Ted Strickland for US Senate is happening

Former Ohio Governor Ted Strickland announced in a statement this morning that he is running for the United States Senate. I posted last month about the possibility of a Strickland challenge to Sen. Rob Portman and the role the Clinton campaign may be playing in making it happen.

The announcement comes after a series of hints that Strickland would jump in the race. When Cincinnati City Councilman P.G. Sittenfeld declared his candidacy on January 22, Strickland said he was “strongly considering” running. A week later, it was reported by David Skolnick in the Youngstown Vindicator that sources close to Strickland said he was in. Then it was confirmed he had already begun fundraising. Finally, last week, he told the Cincinnati Enquirer that he left his post with the Center for American Progress.

The question now becomes, how long will Sittenfeld stay in the race? As Roll Call pointed out yesterday, many Ohio Democrats don’t believe he’ll last long. Congressman Tim Ryan and State Representative David Leland were both quoted saying they did not believe there will be a primary. If he chooses to stay in, it will be an interesting dichotomy between the 30-year-old Sittenfeld and 73-year-old Strickland, likely raising questions among Democrats about the direction of the party.

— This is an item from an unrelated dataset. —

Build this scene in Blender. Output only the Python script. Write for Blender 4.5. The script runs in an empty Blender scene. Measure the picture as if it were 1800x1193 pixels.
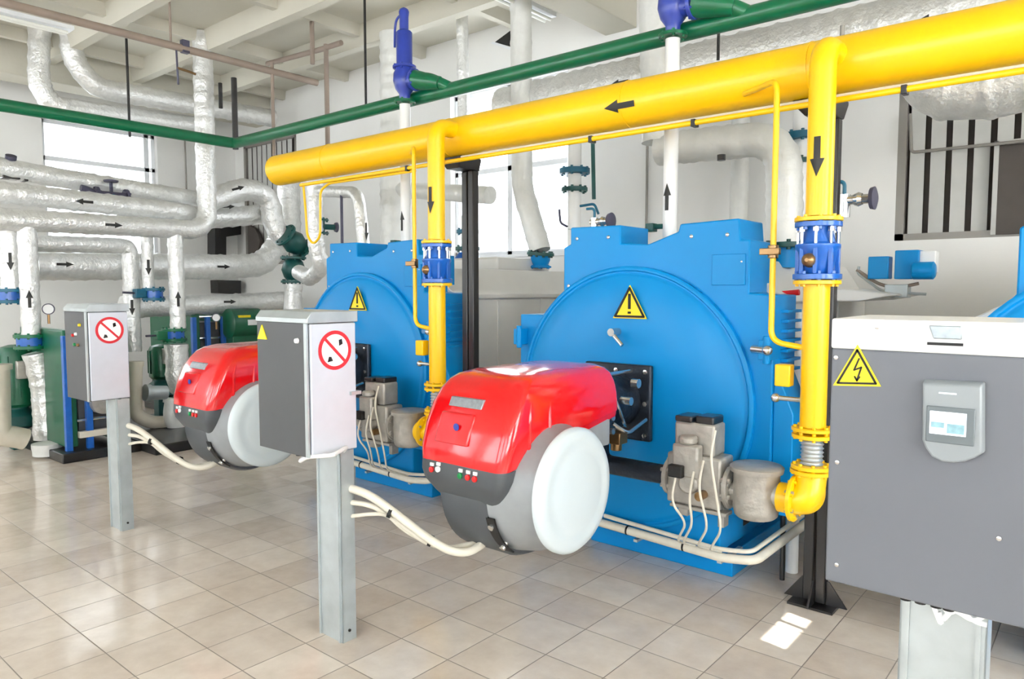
import bpy, bmesh, math, random
from mathutils import Vector, Matrix, noise
random.seed(7)
SC = bpy.context.scene
COL = SC.collection
PI = math.pi

# ------------------------------------------------------------------ camera, world, sun, exposure
FPX, HOR = 1275.0, 508.0
PITCH = math.atan((596.5 - HOR) / FPX)
YAW = math.radians(40.0)
EYE = Vector((0, 0, 1.6))
cam = bpy.data.cameras.new('camera')
cam.sensor_width = 36.0
cam.lens = FPX / 1800 * 36.0
cam.clip_start = 0.05
co = bpy.data.objects.new('camera', cam)
COL.objects.link(co)
co.location = EYE
co.rotation_euler = (PI / 2 - PITCH, 0, YAW)
SC.camera = co

SC.view_settings.view_transform = 'Standard'
SC.view_settings.look = 'None'
SC.view_settings.gamma = 1
SC.view_settings.use_curve_mapping = False
SC.view_settings.exposure = 2.05

w = bpy.data.worlds.new('sky')
SC.world = w
w.use_nodes = True
bg = w.node_tree.nodes['Background']
bg.inputs[0].default_value = (0.93, 0.965, 1.0, 1)
bg.inputs[1].default_value = 1.75
sun = bpy.data.lights.new('sun', 'SUN')
sun.energy = 5.5
sun.angle = math.radians(0.12)
sun.color = (1, 0.95, 0.86)
so = bpy.data.objects.new('sun', sun)
COL.objects.link(so)
SUNDIR = Vector((-5.63, 1.07, -3.2)).normalized()
so.rotation_euler = SUNDIR.to_track_quat('-Z', 'Y').to_euler()
so.location = (12, -2, 8)

# ------------------------------------------------------------------ point helper: pixel of the photograph -> point on a known plane
_fw = Vector((-math.sin(YAW) * math.cos(PITCH), math.cos(YAW) * math.cos(PITCH), -math.sin(PITCH)))
_rt = Vector((math.cos(YAW), math.sin(YAW), 0))
_up = _rt.cross(_fw)
def at(px, py, X=None, Y=None, Z=None):
    d = _fw + _rt * ((px - 900) / FPX) + _up * ((596.5 - py) / FPX)
    if X is not None: t = (X - EYE.x) / d.x
    elif Y is not None: t = (Y - EYE.y) / d.y
    else: t = (Z - EYE.z) / d.z
    return EYE + d * t

# ------------------------------------------------------------------ materials
def s2l(c):
    return tuple((v / 12.92 if v <= 0.04045 else ((v + 0.055) / 1.055) ** 2.4) for v in c)
def mat(name, rgb, rough=0.5, metal=0.0, coat=0.0, var=0.05, scale=6.0, bump=0.0, bscale=30.0, emit=None, spec=0.5):
    m = bpy.data.materials.new(name)
    m.use_nodes = True
    nt = m.node_tree
    b = nt.nodes['Principled BSDF']
    col = s2l([v / 255 for v in rgb])
    tc = nt.nodes.new('ShaderNodeTexCoord')
    n = nt.nodes.new('ShaderNodeTexNoise')
    n.inputs['Scale'].default_value = scale
    n.inputs['Detail'].default_value = 4
    nt.links.new(tc.outputs['Object'], n.inputs['Vector'])
    r = nt.nodes.new('ShaderNodeMapRange')
    r.inputs['From Min'].default_value = 0.3; r.inputs['From Max'].default_value = 0.7
    r.inputs['To Min'].default_value = 1 - var; r.inputs['To Max'].default_value = 1 + var * 0.5
    nt.links.new(n.outputs['Fac'], r.inputs['Value'])
    mx = nt.nodes.new('ShaderNodeVectorMath'); mx.operation = 'SCALE'
    mx.inputs[0].default_value = col
    nt.links.new(r.outputs['Result'], mx.inputs['Scale'])
    nt.links.new(mx.outputs[0], b.inputs['Base Color'])
    b.inputs['Roughness'].default_value = rough
    b.inputs['Metallic'].default_value = metal
    b.inputs['Coat Weight'].default_value = coat
    b.inputs['Specular IOR Level'].default_value = spec
    b.inputs['Coat Roughness'].default_value = 0.08
    if bump:
        n2 = nt.nodes.new('ShaderNodeTexNoise')
        n2.inputs['Scale'].default_value = bscale
        n2.inputs['Detail'].default_value = 3
        nt.links.new(tc.outputs['Object'], n2.inputs['Vector'])
        bp = nt.nodes.new('ShaderNodeBump')
        bp.inputs['Strength'].default_value = bump
        bp.inputs['Distance'].default_value = 0.02
        nt.links.new(n2.outputs['Fac'], bp.inputs['Height'])
        nt.links.new(bp.outputs[0], b.inputs['Normal'])
    if emit:
        b.inputs['Emission Color'].default_value = (*s2l([v / 255 for v in emit[:3]]), 1)
        b.inputs['Emission Strength'].default_value = emit[3]
    return m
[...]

Sen. Portman’s 40% approval rating in a recent Quinnipiac Poll surely didn’t discourage Strickland, although it’s tough to gauge Strickland’s electoral strength at this point. In 2006, he won the race for governor with an impressive 60% of the vote, but the political environment was strongly favorable. In 2010, despite having the advantage of incumbency, he lost to current Gov. John Kasich 49-47%. The political environment was highly unfavorable that year though, and he actually fared better than many of the other statewide Democratic candidates. This race will be the first time he’ll run statewide in a presidential year.

At the very least, he has high name ID and will have no issues raising money, which are two problems that plagued statewide Democratic candidates last year.